WHAT THIS TASK INVOLVES:
Begin at the first line below and copy each line exactly, ending with the line where "fin('paper', bm, M_paper, rr_)" appears.

##############################

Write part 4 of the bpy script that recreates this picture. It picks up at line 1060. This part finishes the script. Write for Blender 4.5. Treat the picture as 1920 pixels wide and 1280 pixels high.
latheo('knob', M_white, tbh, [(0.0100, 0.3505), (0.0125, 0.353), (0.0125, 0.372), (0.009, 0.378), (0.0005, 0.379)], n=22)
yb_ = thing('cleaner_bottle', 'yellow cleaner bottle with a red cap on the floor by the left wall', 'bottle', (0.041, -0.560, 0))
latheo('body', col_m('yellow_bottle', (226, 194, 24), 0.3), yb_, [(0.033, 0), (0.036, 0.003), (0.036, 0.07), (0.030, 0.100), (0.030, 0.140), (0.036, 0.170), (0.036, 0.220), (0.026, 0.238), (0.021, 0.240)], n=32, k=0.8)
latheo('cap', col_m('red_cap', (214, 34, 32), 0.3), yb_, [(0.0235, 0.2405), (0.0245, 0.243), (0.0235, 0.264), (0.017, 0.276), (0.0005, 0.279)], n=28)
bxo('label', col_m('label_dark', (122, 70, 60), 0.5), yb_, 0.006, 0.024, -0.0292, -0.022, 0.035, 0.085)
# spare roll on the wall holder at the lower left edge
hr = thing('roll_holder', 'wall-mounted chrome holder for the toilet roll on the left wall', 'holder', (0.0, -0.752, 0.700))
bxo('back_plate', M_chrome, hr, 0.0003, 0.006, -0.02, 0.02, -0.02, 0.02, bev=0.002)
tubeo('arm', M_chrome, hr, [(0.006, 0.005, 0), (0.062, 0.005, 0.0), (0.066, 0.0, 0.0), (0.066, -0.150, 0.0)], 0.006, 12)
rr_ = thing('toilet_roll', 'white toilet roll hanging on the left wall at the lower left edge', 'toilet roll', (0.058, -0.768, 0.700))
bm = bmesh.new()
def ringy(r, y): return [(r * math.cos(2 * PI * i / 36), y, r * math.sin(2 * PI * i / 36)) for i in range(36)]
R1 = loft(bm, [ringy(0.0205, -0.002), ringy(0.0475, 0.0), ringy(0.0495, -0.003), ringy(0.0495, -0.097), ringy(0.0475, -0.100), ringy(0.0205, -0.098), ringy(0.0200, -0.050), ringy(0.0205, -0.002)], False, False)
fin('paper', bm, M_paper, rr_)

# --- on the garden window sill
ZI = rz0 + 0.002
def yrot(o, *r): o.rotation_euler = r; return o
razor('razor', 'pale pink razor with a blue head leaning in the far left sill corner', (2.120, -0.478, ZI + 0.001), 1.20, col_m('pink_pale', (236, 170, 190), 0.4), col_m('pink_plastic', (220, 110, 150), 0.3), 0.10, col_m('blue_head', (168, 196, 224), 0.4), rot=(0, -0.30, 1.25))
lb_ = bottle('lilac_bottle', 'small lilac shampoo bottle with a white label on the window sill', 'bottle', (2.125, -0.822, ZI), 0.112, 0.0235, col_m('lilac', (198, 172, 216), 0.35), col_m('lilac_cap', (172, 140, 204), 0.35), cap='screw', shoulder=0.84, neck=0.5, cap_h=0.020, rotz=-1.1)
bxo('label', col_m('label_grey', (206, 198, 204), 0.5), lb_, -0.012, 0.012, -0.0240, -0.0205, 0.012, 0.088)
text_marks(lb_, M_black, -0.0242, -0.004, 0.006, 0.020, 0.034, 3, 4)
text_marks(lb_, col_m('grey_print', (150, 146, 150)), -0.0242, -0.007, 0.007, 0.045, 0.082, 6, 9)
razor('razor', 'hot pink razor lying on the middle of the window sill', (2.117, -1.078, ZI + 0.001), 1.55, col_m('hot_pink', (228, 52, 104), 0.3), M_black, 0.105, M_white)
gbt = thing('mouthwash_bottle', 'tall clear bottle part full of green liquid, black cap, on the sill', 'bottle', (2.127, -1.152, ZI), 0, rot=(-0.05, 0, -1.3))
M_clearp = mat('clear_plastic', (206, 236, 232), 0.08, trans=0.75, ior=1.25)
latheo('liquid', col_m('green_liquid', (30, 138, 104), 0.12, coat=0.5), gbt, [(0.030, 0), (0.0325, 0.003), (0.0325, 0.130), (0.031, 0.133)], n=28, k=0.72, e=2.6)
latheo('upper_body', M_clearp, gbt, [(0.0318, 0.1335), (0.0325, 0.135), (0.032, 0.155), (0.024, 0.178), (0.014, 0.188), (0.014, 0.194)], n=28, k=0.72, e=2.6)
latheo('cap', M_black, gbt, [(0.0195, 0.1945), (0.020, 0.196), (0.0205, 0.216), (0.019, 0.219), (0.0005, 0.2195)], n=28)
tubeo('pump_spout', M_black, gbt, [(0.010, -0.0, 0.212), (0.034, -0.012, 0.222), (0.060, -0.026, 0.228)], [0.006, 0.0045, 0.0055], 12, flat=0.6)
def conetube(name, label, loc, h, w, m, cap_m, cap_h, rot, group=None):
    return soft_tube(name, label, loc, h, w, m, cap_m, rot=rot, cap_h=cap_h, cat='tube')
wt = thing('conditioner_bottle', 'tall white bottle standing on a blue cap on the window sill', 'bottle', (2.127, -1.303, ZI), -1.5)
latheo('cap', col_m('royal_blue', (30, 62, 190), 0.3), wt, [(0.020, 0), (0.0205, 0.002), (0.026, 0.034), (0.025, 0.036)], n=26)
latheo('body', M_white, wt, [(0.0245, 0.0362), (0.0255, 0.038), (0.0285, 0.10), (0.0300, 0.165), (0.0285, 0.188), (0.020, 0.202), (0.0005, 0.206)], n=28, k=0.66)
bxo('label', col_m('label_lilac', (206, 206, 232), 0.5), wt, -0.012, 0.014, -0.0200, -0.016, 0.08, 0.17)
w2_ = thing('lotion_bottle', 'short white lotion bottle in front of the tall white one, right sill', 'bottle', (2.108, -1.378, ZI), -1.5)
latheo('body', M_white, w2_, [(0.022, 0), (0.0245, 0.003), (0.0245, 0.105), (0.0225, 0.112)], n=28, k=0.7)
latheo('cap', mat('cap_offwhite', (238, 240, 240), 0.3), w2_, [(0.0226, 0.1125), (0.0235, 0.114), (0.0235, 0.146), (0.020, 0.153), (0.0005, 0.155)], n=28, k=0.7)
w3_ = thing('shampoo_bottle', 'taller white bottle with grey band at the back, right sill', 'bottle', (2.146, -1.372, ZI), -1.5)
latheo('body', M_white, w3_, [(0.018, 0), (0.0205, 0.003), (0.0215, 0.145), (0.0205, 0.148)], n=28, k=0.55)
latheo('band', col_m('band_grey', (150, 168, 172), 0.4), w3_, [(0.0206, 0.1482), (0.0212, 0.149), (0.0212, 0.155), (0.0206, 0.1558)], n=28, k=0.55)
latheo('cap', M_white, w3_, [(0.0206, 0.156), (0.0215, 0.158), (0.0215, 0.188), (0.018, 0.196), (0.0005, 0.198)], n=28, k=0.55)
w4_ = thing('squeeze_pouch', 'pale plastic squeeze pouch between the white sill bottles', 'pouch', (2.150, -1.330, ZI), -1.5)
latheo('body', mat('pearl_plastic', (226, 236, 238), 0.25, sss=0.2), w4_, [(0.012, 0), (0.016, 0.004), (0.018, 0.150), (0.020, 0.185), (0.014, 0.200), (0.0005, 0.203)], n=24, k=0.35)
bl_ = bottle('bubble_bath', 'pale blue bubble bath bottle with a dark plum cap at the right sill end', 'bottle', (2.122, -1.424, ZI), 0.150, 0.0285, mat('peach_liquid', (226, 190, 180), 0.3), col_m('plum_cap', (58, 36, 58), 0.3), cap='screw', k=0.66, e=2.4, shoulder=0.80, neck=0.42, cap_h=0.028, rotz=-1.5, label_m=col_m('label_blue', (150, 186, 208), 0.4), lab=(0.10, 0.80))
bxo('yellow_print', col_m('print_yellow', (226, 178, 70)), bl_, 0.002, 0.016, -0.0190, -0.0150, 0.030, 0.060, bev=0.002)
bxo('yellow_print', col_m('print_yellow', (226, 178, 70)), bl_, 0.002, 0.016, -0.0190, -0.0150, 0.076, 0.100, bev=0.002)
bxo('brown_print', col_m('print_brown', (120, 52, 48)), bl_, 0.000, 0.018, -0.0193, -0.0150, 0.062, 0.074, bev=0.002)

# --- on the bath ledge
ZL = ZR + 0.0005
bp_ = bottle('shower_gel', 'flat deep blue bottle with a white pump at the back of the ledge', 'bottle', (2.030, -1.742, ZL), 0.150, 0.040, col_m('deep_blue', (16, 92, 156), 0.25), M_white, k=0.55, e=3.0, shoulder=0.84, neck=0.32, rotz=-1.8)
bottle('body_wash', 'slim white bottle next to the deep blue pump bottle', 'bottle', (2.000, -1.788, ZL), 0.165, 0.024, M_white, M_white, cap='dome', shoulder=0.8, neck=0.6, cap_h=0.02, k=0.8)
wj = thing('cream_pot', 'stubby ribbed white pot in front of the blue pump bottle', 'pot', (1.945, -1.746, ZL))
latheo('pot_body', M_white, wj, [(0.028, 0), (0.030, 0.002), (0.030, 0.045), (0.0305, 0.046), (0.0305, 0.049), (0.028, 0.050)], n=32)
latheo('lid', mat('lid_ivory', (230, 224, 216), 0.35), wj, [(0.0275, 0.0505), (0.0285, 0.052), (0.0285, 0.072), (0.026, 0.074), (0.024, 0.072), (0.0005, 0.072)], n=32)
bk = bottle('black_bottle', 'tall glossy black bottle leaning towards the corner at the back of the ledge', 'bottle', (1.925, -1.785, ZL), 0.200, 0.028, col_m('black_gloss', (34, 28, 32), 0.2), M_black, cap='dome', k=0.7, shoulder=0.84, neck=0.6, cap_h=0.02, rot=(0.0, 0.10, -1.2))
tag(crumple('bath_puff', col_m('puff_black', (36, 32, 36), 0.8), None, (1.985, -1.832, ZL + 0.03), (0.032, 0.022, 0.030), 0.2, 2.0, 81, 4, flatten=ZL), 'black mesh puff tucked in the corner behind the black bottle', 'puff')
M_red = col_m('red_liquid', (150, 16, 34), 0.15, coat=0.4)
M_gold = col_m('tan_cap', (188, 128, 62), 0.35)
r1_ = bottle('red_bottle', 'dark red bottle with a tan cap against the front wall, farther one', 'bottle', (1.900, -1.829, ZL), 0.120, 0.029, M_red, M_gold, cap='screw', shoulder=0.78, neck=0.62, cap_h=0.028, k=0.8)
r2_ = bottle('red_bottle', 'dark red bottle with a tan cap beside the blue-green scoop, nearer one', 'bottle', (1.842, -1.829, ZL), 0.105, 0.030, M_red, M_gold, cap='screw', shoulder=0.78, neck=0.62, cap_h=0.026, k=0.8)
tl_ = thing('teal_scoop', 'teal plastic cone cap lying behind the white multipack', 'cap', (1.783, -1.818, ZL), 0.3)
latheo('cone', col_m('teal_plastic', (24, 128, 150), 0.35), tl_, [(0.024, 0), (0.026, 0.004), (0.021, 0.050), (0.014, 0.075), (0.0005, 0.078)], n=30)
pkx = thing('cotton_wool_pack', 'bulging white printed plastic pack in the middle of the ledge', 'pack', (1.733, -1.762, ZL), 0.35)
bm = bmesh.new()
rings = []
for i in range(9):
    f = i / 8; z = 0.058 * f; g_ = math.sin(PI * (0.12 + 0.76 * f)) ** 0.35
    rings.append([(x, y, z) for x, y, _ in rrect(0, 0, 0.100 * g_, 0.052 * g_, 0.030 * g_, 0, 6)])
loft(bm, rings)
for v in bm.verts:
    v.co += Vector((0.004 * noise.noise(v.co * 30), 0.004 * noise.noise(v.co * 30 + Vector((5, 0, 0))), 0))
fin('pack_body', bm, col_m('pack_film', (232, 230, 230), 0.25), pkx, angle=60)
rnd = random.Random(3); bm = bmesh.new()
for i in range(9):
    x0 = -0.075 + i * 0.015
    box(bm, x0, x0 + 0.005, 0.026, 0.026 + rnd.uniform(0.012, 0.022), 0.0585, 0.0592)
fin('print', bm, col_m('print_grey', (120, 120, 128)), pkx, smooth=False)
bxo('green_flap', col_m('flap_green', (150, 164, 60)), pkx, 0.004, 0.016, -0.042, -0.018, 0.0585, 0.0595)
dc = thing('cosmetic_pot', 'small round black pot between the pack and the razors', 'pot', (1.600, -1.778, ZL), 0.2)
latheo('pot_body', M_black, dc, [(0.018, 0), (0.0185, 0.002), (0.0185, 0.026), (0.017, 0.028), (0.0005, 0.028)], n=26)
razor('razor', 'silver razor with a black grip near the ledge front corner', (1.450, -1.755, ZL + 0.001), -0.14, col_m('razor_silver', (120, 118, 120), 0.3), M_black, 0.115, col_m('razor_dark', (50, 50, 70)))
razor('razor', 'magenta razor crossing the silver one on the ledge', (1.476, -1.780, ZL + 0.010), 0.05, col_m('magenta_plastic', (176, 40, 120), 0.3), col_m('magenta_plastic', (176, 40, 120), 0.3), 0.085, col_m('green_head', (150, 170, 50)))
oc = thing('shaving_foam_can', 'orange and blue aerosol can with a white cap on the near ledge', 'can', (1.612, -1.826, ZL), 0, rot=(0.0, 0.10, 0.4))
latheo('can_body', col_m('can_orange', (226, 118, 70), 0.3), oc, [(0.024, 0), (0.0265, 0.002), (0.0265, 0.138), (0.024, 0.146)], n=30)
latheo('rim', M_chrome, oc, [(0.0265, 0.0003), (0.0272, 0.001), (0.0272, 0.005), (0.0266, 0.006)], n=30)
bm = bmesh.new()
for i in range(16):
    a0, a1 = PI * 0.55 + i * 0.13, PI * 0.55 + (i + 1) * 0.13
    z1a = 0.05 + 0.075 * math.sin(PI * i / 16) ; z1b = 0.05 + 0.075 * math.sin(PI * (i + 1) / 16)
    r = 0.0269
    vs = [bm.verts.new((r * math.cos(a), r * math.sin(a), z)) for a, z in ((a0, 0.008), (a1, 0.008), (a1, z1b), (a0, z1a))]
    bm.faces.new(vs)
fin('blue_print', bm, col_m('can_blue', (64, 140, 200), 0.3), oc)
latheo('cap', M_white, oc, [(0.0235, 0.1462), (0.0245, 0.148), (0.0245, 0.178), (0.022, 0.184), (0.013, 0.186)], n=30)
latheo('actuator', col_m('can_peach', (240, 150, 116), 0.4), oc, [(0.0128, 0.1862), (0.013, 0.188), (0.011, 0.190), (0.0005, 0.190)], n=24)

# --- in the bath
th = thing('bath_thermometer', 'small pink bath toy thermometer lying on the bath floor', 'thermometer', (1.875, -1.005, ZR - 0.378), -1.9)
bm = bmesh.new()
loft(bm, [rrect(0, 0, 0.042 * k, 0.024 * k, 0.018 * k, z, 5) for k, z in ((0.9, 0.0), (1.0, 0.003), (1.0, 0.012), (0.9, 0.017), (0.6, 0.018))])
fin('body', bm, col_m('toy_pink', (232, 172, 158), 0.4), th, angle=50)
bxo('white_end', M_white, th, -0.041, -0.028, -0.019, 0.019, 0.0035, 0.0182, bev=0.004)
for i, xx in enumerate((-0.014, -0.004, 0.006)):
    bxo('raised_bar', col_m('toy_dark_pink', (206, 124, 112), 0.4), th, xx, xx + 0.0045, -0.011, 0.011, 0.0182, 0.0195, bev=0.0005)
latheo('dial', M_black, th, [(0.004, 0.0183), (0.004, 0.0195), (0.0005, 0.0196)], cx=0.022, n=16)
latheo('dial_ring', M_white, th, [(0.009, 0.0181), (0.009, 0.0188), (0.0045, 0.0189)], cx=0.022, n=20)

##############################

ANSWER TO THIS TASK:
Write part 4 of the bpy script that recreates this picture. It picks up at line 1060. This part finishes the script. Write for Blender 4.5. Treat the picture as 1920 pixels wide and 1280 pixels high.
latheo('knob', M_white, tbh, [(0.0100, 0.3505), (0.0125, 0.353), (0.0125, 0.372), (0.009, 0.378), (0.0005, 0.379)], n=22)
yb_ = thing('cleaner_bottle', 'yellow cleaner bottle with a red cap on the floor by the left wall', 'bottle', (0.041, -0.560, 0))
latheo('body', col_m('yellow_bottle', (226, 194, 24), 0.3), yb_, [(0.033, 0), (0.036, 0.003), (0.036, 0.07), (0.030, 0.100), (0.030, 0.140), (0.036, 0.170), (0.036, 0.220), (0.026, 0.238), (0.021, 0.240)], n=32, k=0.8)
latheo('cap', col_m('red_cap', (214, 34, 32), 0.3), yb_, [(0.0235, 0.2405), (0.0245, 0.243), (0.0235, 0.264), (0.017, 0.276), (0.0005, 0.279)], n=28)
bxo('label', col_m('label_dark', (122, 70, 60), 0.5), yb_, 0.006, 0.024, -0.0292, -0.022, 0.035, 0.085)
# spare roll on the wall holder at the lower left edge
hr = thing('roll_holder', 'wall-mounted chrome holder for the toilet roll on the left wall', 'holder', (0.0, -0.752, 0.700))
bxo('back_plate', M_chrome, hr, 0.0003, 0.006, -0.02, 0.02, -0.02, 0.02, bev=0.002)
tubeo('arm', M_chrome, hr, [(0.006, 0.005, 0), (0.062, 0.005, 0.0), (0.066, 0.0, 0.0), (0.066, -0.150, 0.0)], 0.006, 12)
rr_ = thing('toilet_roll', 'white toilet roll hanging on the left wall at the lower left edge', 'toilet roll', (0.058, -0.768, 0.700))
bm = bmesh.new()
def ringy(r, y): return [(r * math.cos(2 * PI * i / 36), y, r * math.sin(2 * PI * i / 36)) for i in range(36)]
R1 = loft(bm, [ringy(0.0205, -0.002), ringy(0.0475, 0.0), ringy(0.0495, -0.003), ringy(0.0495, -0.097), ringy(0.0475, -0.100), ringy(0.0205, -0.098), ringy(0.0200, -0.050), ringy(0.0205, -0.002)], False, False)
fin('paper', bm, M_paper, rr_)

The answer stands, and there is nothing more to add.